Now, the ability to charge for the online version, either through advertising or a subscription fee, (raises) a lot of questions. As you have tail content, the advertising model just isn't going to generate much in the way of revenue. And for the encyclopedia, it turned out that a volunteer model was able to do quite a reasonable job.

For journalism, there are a lot of things that I doubt that alone will give us the kind of in-depth professionalism, persistence that we'd really like to see, and so you'd like some form of the financial reward to be there. I hope that readers will be willing to pay subscriptions or watch ads or things that will keep the high quality and breadth of journalism alive and (make it) even better than it is today. In some ways, we have better journalism today. In some things these bloggers, and the fact that you don't have to just work for a particular newspaper, in some ways it's better. (With) in-depth, certain kinds of journalism...there's still a question of how that gets funded.

What are some of the big technical challenges to getting to the type of technology that you talk about? When you think of the top two or three technical hurdles that we're working against today, what are some of the things that jump to mind?

Obviously, natural user interface requires software. I was just reviewing the next version of Windows and the great advance they make in that. Will that be enough that everybody will obviously want to use it? Well, it didn't happen last time except in modest numbers, a few million, but that's still not mainstream. We've got vision software in the Surface, and we're trying to get that not just into retail stores but into homes and offices.

You've got touch, which is going to come in, and that's fairly inexpensive. We worked with some partners to do some really great things on the touch technology.
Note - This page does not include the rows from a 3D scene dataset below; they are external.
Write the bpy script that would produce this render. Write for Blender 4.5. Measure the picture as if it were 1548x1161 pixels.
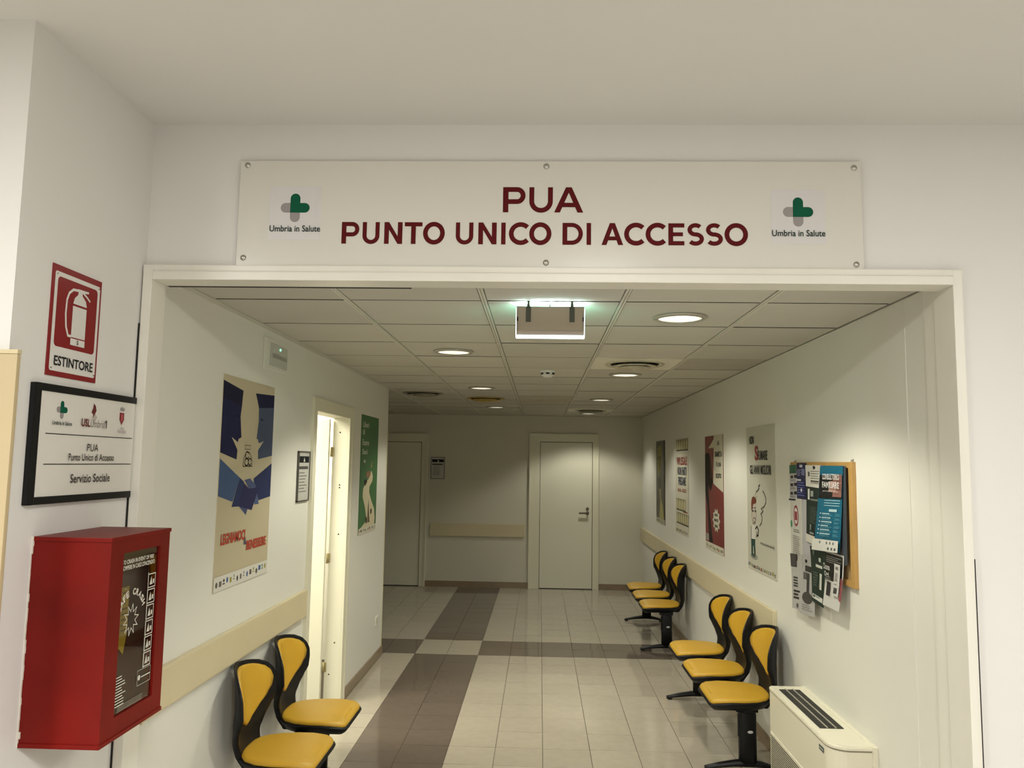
import bpy, bmesh, math, random
from math import sin, cos, pi, radians
from mathutils import Vector, Matrix
random.seed(7)
for o in list(bpy.data.objects): bpy.data.objects.remove(o)
S = bpy.context.scene
COL = S.collection

# ------------------------------------------------------------------ camera
HC = 1.807
cd = bpy.data.cameras.new('camera'); cam = bpy.data.objects.new('camera', cd); COL.objects.link(cam)
cd.sensor_fit = 'HORIZONTAL'; cd.sensor_width = 36.0; cd.lens = 36.0 * 1188.06 / 1548.0
cd.clip_start = 0.05
fwd = Vector((-0.036771, 0.994304, 0.100004)).normalized()
rgt = Vector((0.9992, 0.035, 0.015341))
rgt = (rgt - fwd * rgt.dot(fwd)).normalized()
up = rgt.cross(fwd)
M = Matrix((rgt, up, -fwd)).transposed().to_4x4(); M.translation = Vector((0, 0, HC))
cam.matrix_world = M
S.camera = cam

# ------------------------------------------------------------------ world, lamps, exposure
w = bpy.data.worlds.new('world'); S.world = w; w.use_nodes = True
w.node_tree.nodes['Background'].inputs[0].default_value = (1, 0.95, 0.88, 1)
w.node_tree.nodes['Background'].inputs[1].default_value = 0.05
S.view_settings.view_transform = 'Standard'; S.view_settings.look = 'None'
S.view_settings.gamma = 1.0; S.view_settings.use_curve_mapping = False
S.view_settings.exposure = 0.0

def area(name, loc, sx, sy, power, col):
    l = bpy.data.lights.new(name, 'AREA'); l.shape = 'RECTANGLE'; l.size = sx; l.size_y = sy
    l.energy = power; l.color = col
    o = bpy.data.objects.new(name, l); COL.objects.link(o); o.location = loc
    return o
FRONT = (1.0, 0.98, 0.945)
area('lobby_lamp', (0.4, -0.35, 3.05), 0.6, 0.6, 138, FRONT)
area('lobby_lamp', (-2.5, -0.35, 3.05), 0.6, 0.6, 120, FRONT)
area('lobby_lamp', (3.1, -0.9, 3.05), 0.6, 0.6, 88, FRONT)
area('office_lamp', (-2.6, 4.9, 2.62), 1.2, 0.6, 95, (1.0, 0.95, 0.80))
area('office_lamp', (-2.7, 6.65, 2.62), 1.2, 0.4, 60, (1.0, 0.95, 0.80))  # second lamp, added to brighten the gap behind the open leaf
DL_POWER = 82
DL_COL = (1.0, 0.975, 0.85)

# ------------------------------------------------------------------ materials
def lin(c):
    if isinstance(c, str):
        c = [int(c[i:i+2], 16) / 255 for i in (0, 2, 4)]
    return tuple((x / 12.92 if x <= 0.04045 else ((x + 0.055) / 1.055) ** 2.4) for x in c) + (1.0,)
_mc = {}
def mat(c, rough=0.5, metal=0.0, spec=0.5, noise=0.0, nscale=8.0, bump=0.0, bscale=200.0, rnd=0.0, name=None, emit=0.0, trans=0.0, coat=0.0):
    key = (c if isinstance(c, str) else tuple(c), rough, metal, spec, noise, nscale, bump, bscale, rnd, emit, trans, coat)
    if key in _mc: return _mc[key]
    m = bpy.data.materials.new(name or 'mat_' + (c if isinstance(c, str) else 'c')); m.use_nodes = True
    nt = m.node_tree; b = nt.nodes['Principled BSDF']; col = lin(c)
    b.inputs['Base Color'].default_value = col
    b.inputs['Roughness'].default_value = rough; b.inputs['Metallic'].default_value = metal
    b.inputs['Specular IOR Level'].default_value = spec
    b.inputs['Coat Weight'].default_value = coat
    if trans: b.inputs['Transmission Weight'].default_value = trans
    if emit:
        b.inputs['Emission Color'].default_value = col; b.inputs['Emission Strength'].default_value = emit
    src = None
    tc = nt.nodes.new('ShaderNodeTexCoord')
    if noise:
        n = nt.nodes.new('ShaderNodeTexNoise'); n.inputs['Scale'].default_value = nscale; n.inputs['Detail'].default_value = 6
        nt.links.new(tc.outputs['Object'], n.inputs['Vector'])
        mr = nt.nodes.new('ShaderNodeMapRange')
        mr.inputs['From Min'].default_value = 0.25; mr.inputs['From Max'].default_value = 0.75
        mr.inputs['To Min'].default_value = 1 - noise; mr.inputs['To Max'].default_value = 1 + noise
        nt.links.new(n.outputs['Fac'], mr.inputs['Value']); src = mr.outputs[0]
    if rnd:
        oi = nt.nodes.new('ShaderNodeObjectInfo')
        mr = nt.nodes.new('ShaderNodeMapRange'); mr.inputs['To Min'].default_value = 1 - rnd; mr.inputs['To Max'].default_value = 1 + rnd
        nt.links.new(oi.outputs['Random'], mr.inputs['Value'])
        if src:
            mu = nt.nodes.new('ShaderNodeMath'); mu.operation = 'MULTIPLY'
            nt.links.new(src, mu.inputs[0]); nt.links.new(mr.outputs[0], mu.inputs[1]); src = mu.outputs[0]
        else: src = mr.outputs[0]
    if src:
        vm = nt.nodes.new('ShaderNodeVectorMath'); vm.operation = 'SCALE'; vm.inputs[0].default_value = col[:3]
        nt.links.new(src, vm.inputs['Scale']); nt.links.new(vm.outputs[0], b.inputs['Base Color'])
    if bump:
        n = nt.nodes.new('ShaderNodeTexNoise'); n.inputs['Scale'].default_value = bscale; n.inputs['Detail'].default_value = 3
        nt.links.new(tc.outputs['Object'], n.inputs['Vector'])
        bp = nt.nodes.new('ShaderNodeBump'); bp.inputs['Strength'].default_value = bump; bp.inputs['Distance'].default_value = 0.002
        nt.links.new(n.outputs['Fac'], bp.inputs['Height']); nt.links.new(bp.outputs[0], b.inputs['Normal'])
    _mc[key] = m
    return m

WALL = mat('d9d7d2', 0.55, noise=0.015, nscale=1.5, bump=0.12, bscale=60, name='wall_paint')
WALLC = mat('d8d6cb', 0.5, noise=0.015, nscale=1.5, bump=0.12, bscale=60, name='corridor_wall_paint')
CEILF = mat('d5d3cd', 0.7, noise=0.02, nscale=1.2, name='ceiling_paint')
TILE_C = mat('bcb9ac', 0.8, noise=0.03, nscale=3, bump=0.15, bscale=300, rnd=0.05, name='ceiling_tile')
EDGE = mat('2f2b22', 0.9, name='tile_joint_shade')  # tile sides darkened to paint the shade in the ceiling joints
RUNNER = mat('c6c3b5', 0.5, name='ceiling_runner')
VOID = mat('1c1a16', 0.9, name='dark_void')
TRIMW = mat('dddace', 0.35, noise=0.02, nscale=6, name='white_gloss_paint')
CASING = mat('d8d4bd', 0.4, name='door_casing')
LEAF = mat('d9d6c2', 0.42, name='door_leaf')
RAIL = mat('c7bb99', 0.5, noise=0.02, nscale=5, bump=0.1, bscale=400, name='beige_vinyl')
BASEB = mat('85735b', 0.3, noise=0.08, nscale=10, name='baseboard_tile')
FT_L = mat('aaa190', 0.08, noise=0.05, nscale=14, rnd=0.04, name='light_floor_tile')
FT_D = mat('665b51', 0.08, noise=0.06, nscale=14, rnd=0.04, name='dark_floor_tile')
GROUT = mat('4a4335', 0.8, name='grout')
BLACKP = mat('08090c', 0.42, spec=0.3, name='black_plastic')
YEL = mat('bf9526', 0.42, noise=0.05, nscale=6, bump=0.15, bscale=600, name='yellow_vinyl')
CHROME = mat('b9b6ae', 0.25, 1.0, name='brushed_metal')
RED = mat('6c0d06', 0.42, spec=0.22, noise=0.28, nscale=3.5, bump=0.15, bscale=60, name='red_paint')
PAPER = mat('d9d6cd', 0.6, name='paper')
DARKM = mat('6a6456', 0.35, 0.9, name='aged_metal')
HEATER = mat('d8d3bd', 0.35, name='heater_enamel')

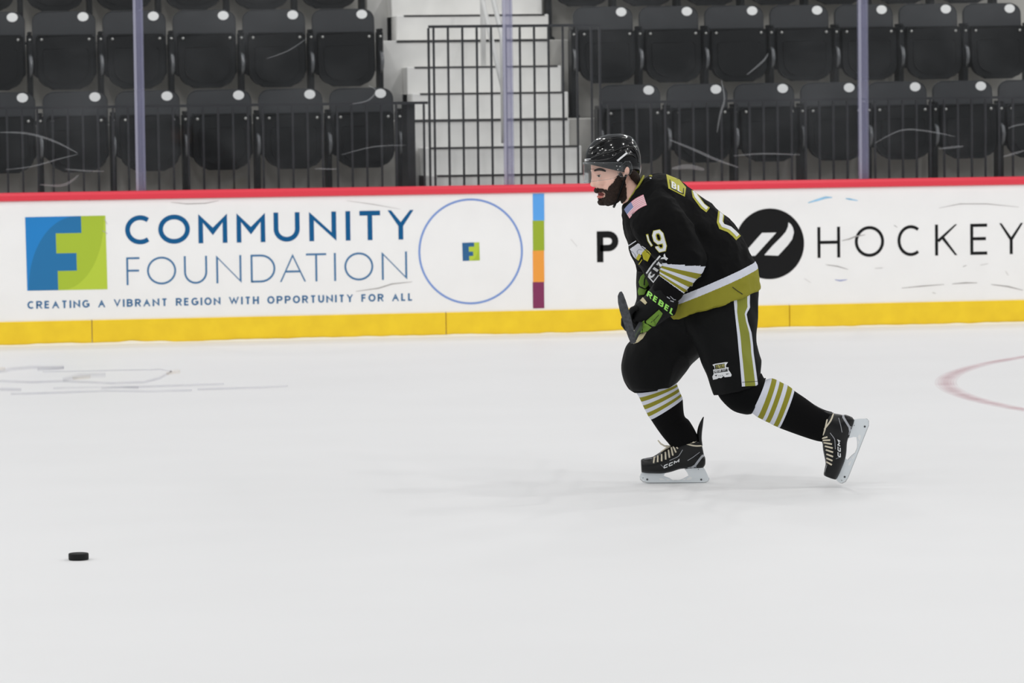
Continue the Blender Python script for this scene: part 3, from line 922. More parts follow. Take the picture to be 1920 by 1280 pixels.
bbvh = bvh_of(bco, bfaces)

# face: eyes, brows, beard, hair
m_eye = mat('eye_white', (225, 218, 212), .15, .5)
m_iris = mat('iris', (62, 48, 40), .15, .5)
m_hair = mat('dark_brown_hair', (46, 33, 27), .75, .3, var=.45, vscale=160, bump=.9, bscale=520)
m_lip = mat('lips', (190, 112, 102), .45, .4)
m_mouth = mat('mouth_inside', (96, 34, 30), .5, .3)
for s_ in (-1, 1):
    c = P(1118.5, 329, WC+s_*.030) - E3*(-s_*.006)
    hit = bbvh.ray_cast(c + E3*s_*.10, -E3*s_)
    fx_ = P(1124, 329, WC+s_*.0)
    hit = bbvh.ray_cast(fx_ + E3*s_*.3, -E3*s_)
    ec = hit[0] - E3*s_*.0030 if hit[0] else c
    v, f = ell(ec, .0120, .0066, .0070)
    eye = mesh_obj('eye', v, f, m_eye, body, True)
    v, f = ell(ec - E1*.0035 + E3*s_*.0042, .0050, .0058, .0040)
    mesh_obj('iris', v, f, m_iris, eye, True)
    # lids and brow; lash line and thick brow also paint in brow and helmet shade
    lid = []
    for k in range(9):
        t = math.radians(170-160*k/8)
        lid.append(ec + E1*(.0125*-math.cos(t)) + E2*(.0055*math.sin(t)+.0012) + E3*s_*(.0058-.004*abs(math.cos(t))))
    v, f = tube(lid, .0030, 8); mesh_obj('eyelid', v, f, m_skin, body, True)
    v, f = tube([q + E3*s_*.0012 - E2*.0022 for q in lid], .0013, 6); mesh_obj('eyelash', v, f, m_hair, body, True)
    brow = []
    for k in range(8):
        q = P(1114+21*k/7, 321.5-4.5*math.sin(math.pi*(k+1.2)/9), WC) + E3*s_*.3
        h_ = bbvh.ray_cast(q, -E3*s_)
        if h_[0]: brow.append(h_[0] + E3*s_*.001)
    if len(brow) > 3:
        v, f = tube(brow, [.0030+.0030*math.sin(math.pi*(k+.5)/len(brow)) for k in range(len(brow))], 8)
        mesh_obj('eyebrow', v, f, m_hair, body, True)
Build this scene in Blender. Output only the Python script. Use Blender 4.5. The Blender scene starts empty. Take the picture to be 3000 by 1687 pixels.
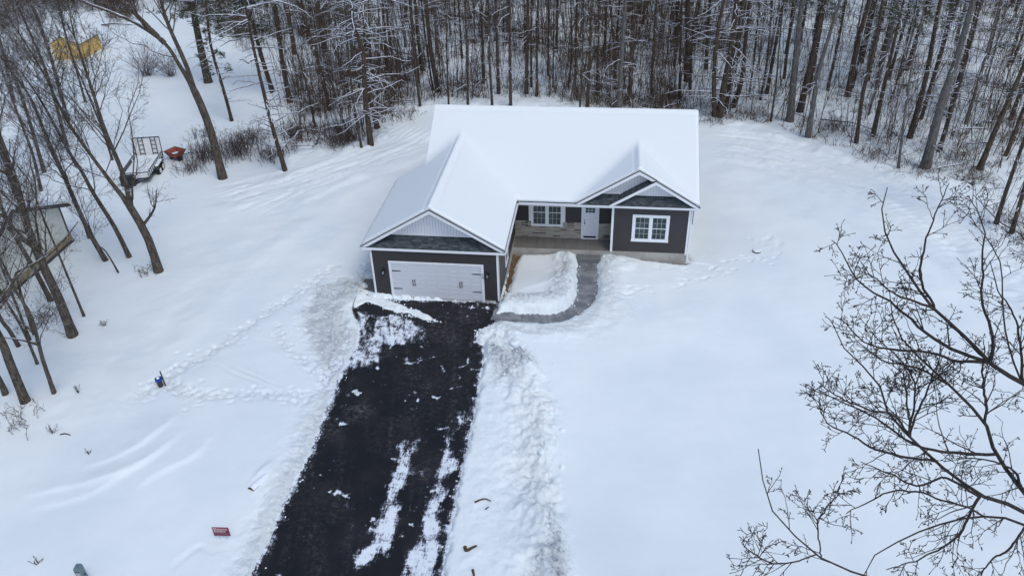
import bpy, math, random
import numpy as np
from mathutils import Matrix, Vector
R = math.radians
rng = np.random.default_rng(7)
random.seed(7)
scene = bpy.context.scene
COL = scene.collection

# ------------------------------------------------------------------ camera, sky, sun, exposure
CAM = np.array([11.985, -34.312, 23.528])
YAW, PITCH, ROLL, F = R(-7.525), R(-33.239), R(-1.511), 2309.13      # F in pixels of a 3000 px wide frame
FW = np.array([math.sin(YAW)*math.cos(PITCH), math.cos(YAW)*math.cos(PITCH), math.sin(PITCH)])
_rt = np.array([math.cos(YAW), -math.sin(YAW), 0.0])
_up = np.cross(_rt, FW)
RT = _rt*math.cos(ROLL) + _up*math.sin(ROLL)
UP = -_rt*math.sin(ROLL) + _up*math.cos(ROLL)
cam_d = bpy.data.cameras.new('camera')
cam_d.sensor_width = 36.0
cam_d.lens = 36.0*F/3000.0
cam_d.clip_end = 1500.0
cam = bpy.data.objects.new('camera', cam_d)
COL.objects.link(cam)
cam.matrix_world = Matrix(((RT[0], UP[0], -FW[0], CAM[0]), (RT[1], UP[1], -FW[1], CAM[1]), (RT[2], UP[2], -FW[2], CAM[2]), (0, 0, 0, 1)))
scene.camera = cam

SUN_EL, SUN_AZ = R(58), R(138)         # azimuth clockwise from +Y: light comes from behind the camera, to the right
world = bpy.data.worlds.new('World')
scene.world = world
world.use_nodes = True
wn = world.node_tree
sky = wn.nodes.new('ShaderNodeTexSky')
sky.sky_type = 'NISHITA'
sky.sun_disc = False
sky.sun_elevation = SUN_EL
sky.sun_rotation = SUN_AZ
sky.air_density = 1.0
sky.dust_density = 2.0
sky.ozone_density = 1.0
wn.links.new(sky.outputs[0], wn.nodes['Background'].inputs[0])
wn.nodes['Background'].inputs[1].default_value = 0.142
sun_d = bpy.data.lights.new('sun', 'SUN')
sun_d.energy = 0.60
sun_d.angle = R(22)
sun_d.color = (0.97, 1.0, 0.96)
sun = bpy.data.objects.new('sun', sun_d)
COL.objects.link(sun)
sun.rotation_euler = Vector((math.sin(SUN_AZ)*math.cos(SUN_EL), math.cos(SUN_AZ)*math.cos(SUN_EL), math.sin(SUN_EL))).to_track_quat('Z', 'Y').to_euler()
scene.view_settings.view_transform = 'Standard'
scene.view_settings.look = 'None'
scene.view_settings.gamma = 1.0
scene.view_settings.exposure = 0.31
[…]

So, I think that can move mainstream fairly quickly.

(In) speech recognition, it's many decades of work and building up the databases and just learning where the mistakes happen to get made. That was part of the great thing TellMe had. They had been doing directory assistance for a lot of the big phone companies, so their database of information of how people utter things was quite broad. And applying machine learning to improve the quality of that was a great synergistic opportunity. So, there are huge software improvements, and, of course, we need our chip guys to give us the memory and speed to be able to execute these natural interface things.

So, I'd say that's one whole area that's very important. There are some things about how we write software and prove its correctness...We've got to make it a lot easier to write complex software, not just because we want to write bigger things, but because we're relying on software in a more fundamental way for key infrastructure and private information.

Will the next version of Windows move natural language interface beyond the niche thing, or do you think it will still be a niche thing when we're talking about whatever comes after Vista?

The version after Vista is a big step forward in terms of speech. It's a big step forward in terms of ink. It's a big step forward in terms of touch. I'd say that the likelihood is that touch will become mainstream on certain form factors very quickly, because we're working hand-in-hand with the hardware companies.

With speech and ink, it's a little harder to say. I'm a big ink lover, and so I'm hoping that that's where every student decides, yep, this is the time I want to get not just a portable Windows machine but a machine that I can put in notebook mode and use the pen as well. We have OneNote, which has been a great advance in terms of showing people the application software that works with that. That's what these schools are building their curriculum around. Now we're getting feedback on that. Anoop Gupta has our educational vertical--our group that is taking and doing enhancements of OneNote and doing enhancements to SharePoint to try and drive that. So, with ink I'd say it's unproven. I would vote yes, but I have a known bias.